What Long found peculiar is that, while he only knows of one incident where a foreigner was deported out of Egypt for being involved in same-sex relations in 2007, “in general these matters are dealt with in a discreet way.” 

“I’m interested to see how they’re going to use this new power. How can they tell if someone is a homosexual before banning them from entering the country? Is there going to be a form to fill with a box to check confessing whether you’re an ‘immoral’ person or not?” he asked. 

In his opinion, enforcing such rules “can only be met with severe ridicule from foreign governments as well, similar to how they received recent rumors that the state was imposing gender testing on the borders.”

Moreover, he believes that the government’s targeting of certain groups is “a bad, self-destructive policy” that negatively affects the already dwindling tourism industry.

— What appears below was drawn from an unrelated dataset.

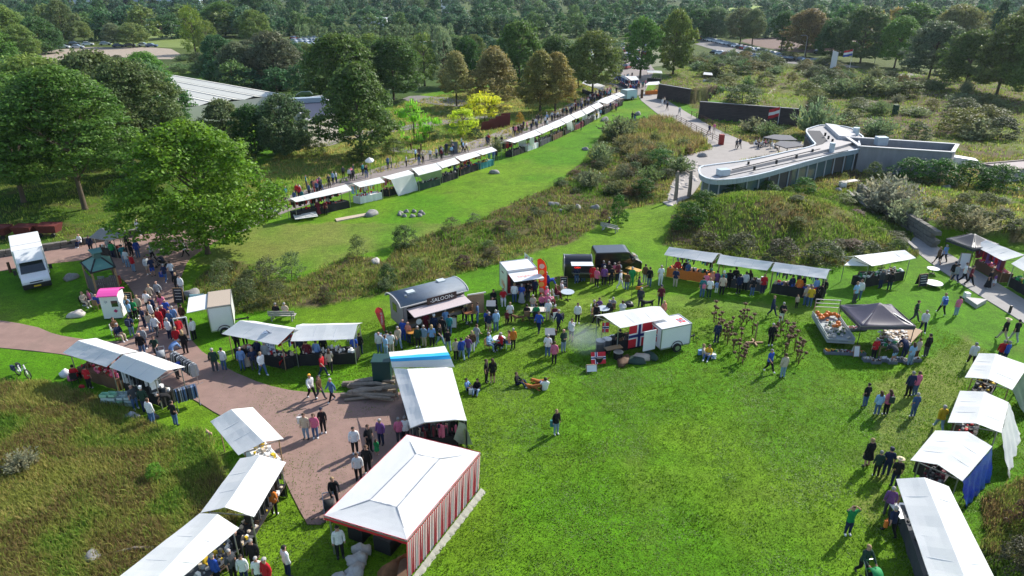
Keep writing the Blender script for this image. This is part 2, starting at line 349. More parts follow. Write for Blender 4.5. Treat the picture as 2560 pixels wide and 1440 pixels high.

Both Long and Abdel Hameed shared pessimistic views regarding the future of LGBT communities in Egypt in regards to personal freedoms. 

“This is one side of the oppression practiced internally by the state, and the current imposed political climate doesn’t reflect any inclination to liberalize the political and human rights sphere,” Long remarked. 

When asked whether filing a counter lawsuit can help alter the situation, Abdel Hameed said, “We haven’t been able to change any aspects of the situation for a few years now, we’re definitely not at the top of our game. Judging from past experience, I don’t think fighting such battles legally will lead to anything.”